Lamentablemente, es también lo que proclaman muchos políticos devenidos en politiqueros que en vez de salir a las calles a enseñar y dar ejemplo se limitan a ofrecer, una y otra vez, entre derrotas y ocultamientos, una democracia feliz, democrática y justa en épocas electorales para que vayan a votar. Pero hasta ahora las fábulas castrochavistas han sido atractivas y la estafa más efectiva.
Es hora de decir verdades, dejar de lado la comodidad de los discursos, glorias pequeñas frente a cámaras y micrófonos. Es momento para dejar claro que la democracia es una conquista personal, no solo una remota abstracción. Votar es un deber con el país y la familia. La libertad no es gratis ni se recibe, se conquista y conserva con esfuerzo, coraje, constancia, coherencia, voluntad y permanente disposición al sacrificio.

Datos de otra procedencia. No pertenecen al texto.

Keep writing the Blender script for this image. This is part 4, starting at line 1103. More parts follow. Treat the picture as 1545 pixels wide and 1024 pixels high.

La democracia es dignidad de cada ciudadano, suma de derechos sustentados en deberes, un compromiso día tras día. Por eso no puede ser transigente ni acomodaticia. No debe aceptarse como un premio caído del cielo, como la simple buena suerte de un ganador de sorteo, porque no es una lotería que puede nos toque: es un deber de cada persona a través del cual se constituye un pueblo, una nación, y se construye debidamente un país.
Los caudillos y la desgracia populista solo disfrutan con el apoyo emocional e iluso de los ciudadanos ingenuos, los jefes se hacen ricos cuidados por escoltas, autos y paredes blindadas, mienten para cobrar al máximo con manos ensangrentadas y envilecidas. La democracia es la única vía a la grandeza nacional, siempre y cuando sea una voluntad expresa y un deber que no transige con falsedades ni limosnas, carnetizadas o no.
El acto de sufragar no es un pacto innoble y rastrero; es para elegir a los mejores preparados, debiendo ser inequívocamente transparente, reconocido sin ambigüedades o duda, y para que sean creíbles, pulcros, hace falta institucionalidad y garantías que aseguren condiciones de imparcialidad, justicia y equidad. Una elección en la situación actual en Venezuela se convertiría en una parodia de lo que debería ser un proceso electoral libre. Sainete electorero que terminaría en realidad en otra representación fraudulenta que finalizaría favoreciendo al régimen comunista y a sus aliados socialistas.